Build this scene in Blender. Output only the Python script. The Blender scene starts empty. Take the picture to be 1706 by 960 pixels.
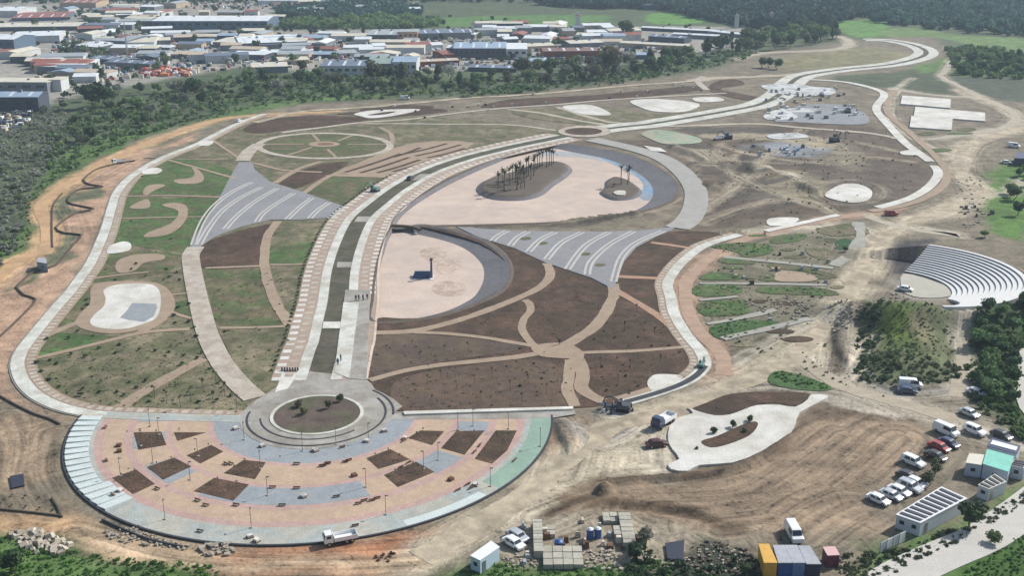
import bpy, bmesh, math, random
import numpy as np
from mathutils import Vector, geometry
R = math.radians
rnd = random.Random(7)
SC = bpy.context.scene
COL = SC.collection
# ------------------------------------------------------------------ camera, sky, sun, exposure
H, F, PIT, CX, CY = 100.0, 1850.0, R(19), 853.0, 480.0
cam = bpy.data.cameras.new('camera'); co = bpy.data.objects.new('camera', cam); COL.objects.link(co)
co.location = (0, 0, H); co.rotation_euler = (R(90) - PIT, 0, 0)
cam.sensor_width = 36; cam.lens = 36 * F / 1706; cam.clip_start = 1; cam.clip_end = 12000
SC.camera = co
SUN_EL, SUN_AZ = R(39), math.atan2(0.86, 0.51)     # azimuth measured from +Y towards +X
wd = bpy.data.worlds.new('World'); SC.world = wd; wd.use_nodes = True
nt = wd.node_tree; bg = nt.nodes['Background']
sky = nt.nodes.new('ShaderNodeTexSky'); sky.sky_type = 'NISHITA'; sky.sun_disc = False
sky.sun_elevation = SUN_EL; sky.sun_rotation = SUN_AZ; sky.air_density = 1.3; sky.dust_density = 2.0
nt.links.new(sky.outputs[0], bg.inputs[0]); bg.inputs[1].default_value = 0.10
sl = bpy.data.lights.new('sun', 'SUN'); so = bpy.data.objects.new('sun', sl); COL.objects.link(so)
sl.energy = 4.4; sl.angle = R(0.6); sl.color = (1, .97, .92)
sd = Vector((math.sin(SUN_AZ) * math.cos(SUN_EL), math.cos(SUN_AZ) * math.cos(SUN_EL), math.sin(SUN_EL)))
so.rotation_euler = sd.to_track_quat('Z', 'Y').to_euler(); so.location = (0, 300, 400)
SC.view_settings.view_transform = 'Standard'; SC.view_settings.look = 'None'
SC.view_settings.exposure = 0.24; SC.view_settings.gamma = 1

# ------------------------------------------------------------------ helpers
def W(u, v, z=0.0):
    """where a line of sight meets the level z (survey of the photograph)"""
    x = (u - CX) / F; y = (CY - v) / F
    t = (H - z) / (math.sin(PIT) - y * math.cos(PIT))
    return Vector((t * x, t * (math.cos(PIT) + y * math.sin(PIT)), z))
def Wn(p, z=0.0):
    p = np.asarray(p, float); x = (p[:, 0] - CX) / F; y = (CY - p[:, 1]) / F
    t = (H - z) / (math.sin(PIT) - y * math.cos(PIT))
    return np.c_[t * x, t * (math.cos(PIT) + y * math.sin(PIT))]
def pxm(v):
    th = math.atan((v - CY) / F) + PIT
    return F * math.sin(th) / H / math.cos(th - PIT)
def catmull(p, closed=False, n=6):
    p = np.asarray(p, float); N = len(p); out = []
    if N < 3: return p
    for i in range(N if closed else N - 1):
        if closed: a, b, c, d = p[i - 1], p[i], p[(i + 1) % N], p[(i + 2) % N]
        else: a, b, c, d = p[max(i - 1, 0)], p[i], p[i + 1], p[min(i + 2, N - 1)]
        for k in range(n):
            t = k / n
            out.append(.5 * (2 * b + (c - a) * t + (2 * a - 5 * b + 4 * c - d) * t * t + (3 * b - a - 3 * c + d) * t ** 3))
    if not closed: out.append(p[-1])
    return np.array(out)
def lin(c):
    c = c / 255.0
    return c / 12.92 if c <= .04045 else ((c + .055) / 1.055) ** 2.4
KC = 0.80
def col(r, g, b, k=None):
    k = KC if k is None else k
    return (min(lin(r) * k, .85), min(lin(g) * k, .85), min(lin(b) * k, .85), 1)
MATS = {}
def mat(name, rgb, var=.18, scale=.35, rough=.92, style='plain', rgb2=None, j=1.0, bump=.3, metal=0, joint=.7, attr=None, perobj=0.0, tuft=None):
    """procedural material: base colour with three scales of noise, optional second colour, paving joints and bump"""
    if name in MATS: return MATS[name]
    m = bpy.data.materials.new(name); m.use_nodes = True; T = m.node_tree; N = T.nodes; L = T.links
    b = N['Principled BSDF']; b.inputs['Roughness'].default_value = rough; b.inputs['Metallic'].default_value = metal
    b.inputs['Specular IOR Level'].default_value = .25 if rough > .5 else .5
    geo = N.new('ShaderNodeNewGeometry')
    def noise(s, det=4, dist=0.0, vec=None):
        n = N.new('ShaderNodeTexNoise'); n.inputs['Scale'].default_value = s; n.inputs['Detail'].default_value = det
        n.inputs['Distortion'].default_value = dist; L.new(vec or geo.outputs['Position'], n.inputs['Vector']); return n
    def rng(src, a, c, lo, hi):
        r = N.new('ShaderNodeMapRange'); r.inputs[1].default_value = a; r.inputs[2].default_value = c
        r.inputs[3].default_value = lo; r.inputs[4].default_value = hi; L.new(src, r.inputs[0]); return r.outputs[0]
    def mixc(f, a, c, mode='MIX'):
        x = N.new('ShaderNodeMix'); x.data_type = 'RGBA'; x.blend_type = mode
        if hasattr(f, 'links') or hasattr(f, 'node'): L.new(f, x.inputs[0])
        else: x.inputs[0].default_value = f
        for s, k in ((a, 6), (c, 7)):
            if hasattr(s, 'node'): L.new(s, x.inputs[k])
            else: x.inputs[k].default_value = s
        return x.outputs[2]
    base = tuple(rgb)
    if attr:
        at = N.new('ShaderNodeAttribute'); at.attribute_name = attr; base = at.outputs['Color']
    if rgb2:
        n0 = noise(scale * .35, 5, .6)
        base = mixc(rng(n0.outputs[0], .42, .6, 0, 1), base, tuple(rgb2))
    n1 = noise(scale, 5, .3); n2 = noise(scale * 7, 4); n3 = noise(scale * .12, 3)
    g = N.new('ShaderNodeMath'); g.operation = 'ADD'
    L.new(rng(n1.outputs[0], .25, .75, -var, var), g.inputs[0]); L.new(rng(n2.outputs[0], .25, .75, -var * .8, var * .8), g.inputs[1])
    g2 = N.new('ShaderNodeMath'); g2.operation = 'ADD'; L.new(g.outputs[0], g2.inputs[0]); L.new(rng(n3.outputs[0], .3, .7, -var * .6, var * .6), g2.inputs[1])
    g3 = N.new('ShaderNodeMath'); g3.operation = 'ADD'; g3.inputs[1].default_value = 1; L.new(g2.outputs[0], g3.inputs[0])
    val = g3.outputs[0]
    if perobj:
        oi = N.new('ShaderNodeObjectInfo'); mm = N.new('ShaderNodeMath'); mm.operation = 'MULTIPLY'
        L.new(val, mm.inputs[0]); L.new(rng(oi.outputs['Random'], 0, 1, 1 - perobj, 1 + perobj), mm.inputs[1]); val = mm.outputs[0]
    vm = N.new('ShaderNodeVectorMath'); vm.operation = 'SCALE'
    if hasattr(base, 'node'): L.new(base, vm.inputs[0])
    else: vm.inputs[0].default_value = base[:3]
    L.new(val, vm.inputs['Scale'])
    c = vm.outputs[0]
    hgt = n2.outputs[0]
    if style == 'paving':
        bt = N.new('ShaderNodeTexBrick'); bt.inputs['Scale'].default_value = 1; bt.offset = .5
        bt.inputs['Brick Width'].default_value = j; bt.inputs['Row Height'].default_value = j; bt.inputs['Mortar Size'].default_value = .035 * j
        bt.inputs['Color1'].default_value = (1, 1, 1, 1); bt.inputs['Color2'].default_value = (.9, .9, .9, 1); bt.inputs['Mortar'].default_value = (joint, joint, joint, 1)
        L.new(geo.outputs['Position'], bt.inputs['Vector']); c = mixc(1.0, c, bt.outputs[0], 'MULTIPLY')
    if style == 'streak':
        mp = N.new('ShaderNodeMapping'); mp.inputs['Rotation'].default_value = (0, 0, j); mp.inputs['Scale'].default_value = (.05, .9, 1)
        L.new(geo.outputs['Position'], mp.inputs[0]); s = noise(1.0, 4, .25, mp.outputs[0])
        sc = N.new('ShaderNodeVectorMath'); sc.operation = 'SCALE'; L.new(c, sc.inputs[0]); L.new(rng(s.outputs[0], .3, .7, 1 - joint, 1 + joint * .5), sc.inputs['Scale']); c = sc.outputs[0]
    if attr:
        ra = N.new('ShaderNodeAttribute'); ra.attribute_name = 'rut'; sx = N.new('ShaderNodeSeparateXYZ'); L.new(ra.outputs['Vector'], sx.inputs[0])
        cx = N.new('ShaderNodeCombineXYZ'); m1 = N.new('ShaderNodeMath'); m1.operation = 'MULTIPLY'; m1.inputs[1].default_value = .035; L.new(sx.outputs[1], m1.inputs[0])
        L.new(sx.outputs[0], cx.inputs[0]); L.new(m1.outputs[0], cx.inputs[1]); ns = noise(.75, 3, .15, cx.outputs[0]); nb = noise(2.2, 2, .1, cx.outputs[0])
        aa = N.new('ShaderNodeMath'); aa.operation = 'ADD'; L.new(rng(ns.outputs[0], .35, .65, -.36, .24), aa.inputs[0]); L.new(rng(nb.outputs[0], .3, .7, -.14, .12), aa.inputs[1])
        mm2 = N.new('ShaderNodeMath'); mm2.operation = 'MULTIPLY'; L.new(aa.outputs[0], mm2.inputs[0]); L.new(sx.outputs[2], mm2.inputs[1])
        nc = noise(.11, 6, .9); nd = noise(.9, 5, .4); ad = N.new('ShaderNodeMath'); ad.operation = 'ADD'; L.new(rng(nc.outputs[0], .32, .68, -.27, .18), ad.inputs[0]); L.new(mm2.outputs[0], ad.inputs[1])
        ae = N.new('ShaderNodeMath'); ae.operation = 'ADD'; L.new(ad.outputs[0], ae.inputs[0]); L.new(rng(nd.outputs[0], .54, .66, 1.0, .66), ae.inputs[1])
        s5 = N.new('ShaderNodeVectorMath'); s5.operation = 'SCALE'; L.new(c, s5.inputs[0]); L.new(ae.outputs[0], s5.inputs['Scale']); c = s5.outputs[0]
    if tuft:
        no_ = noise(.16, 5, 1.2); so_ = N.new('ShaderNodeVectorMath'); so_.operation = 'SCALE'; L.new(c, so_.inputs[0]); L.new(rng(no_.outputs[0], .35, .65, .8, 1.2), so_.inputs['Scale']); c = so_.outputs[0]
        nt_ = noise(.8, 5, .3); c = mixc(rng(nt_.outputs[0], .54, .62, 0, .75), c, tuple(tuft))
    L.new(c, b.inputs['Base Color'])
    if bump:
        bp = N.new('ShaderNodeBump'); bp.inputs['Strength'].default_value = bump; bp.inputs['Distance'].default_value = .25
        L.new(hgt, bp.inputs['Height']); L.new(bp.outputs[0], b.inputs['Normal'])
    MATS[name] = m; return m
def plainmat(name, rgba, rough=.5, metal=0, coat=0, var=.05, perobj=0):
    m = mat(name, rgba, var=var, scale=1.5, rough=rough, bump=0, metal=metal, perobj=perobj)
    m.node_tree.nodes['Principled BSDF'].inputs['Coat Weight'].default_value = coat
    return m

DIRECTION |
Extract every line containing the string "scene" from the data above.

FINAL RESULT |
Build this scene in Blender. Output only the Python script. The Blender scene starts empty. Take the picture to be 1706 by 960 pixels.
SC = bpy.context.scene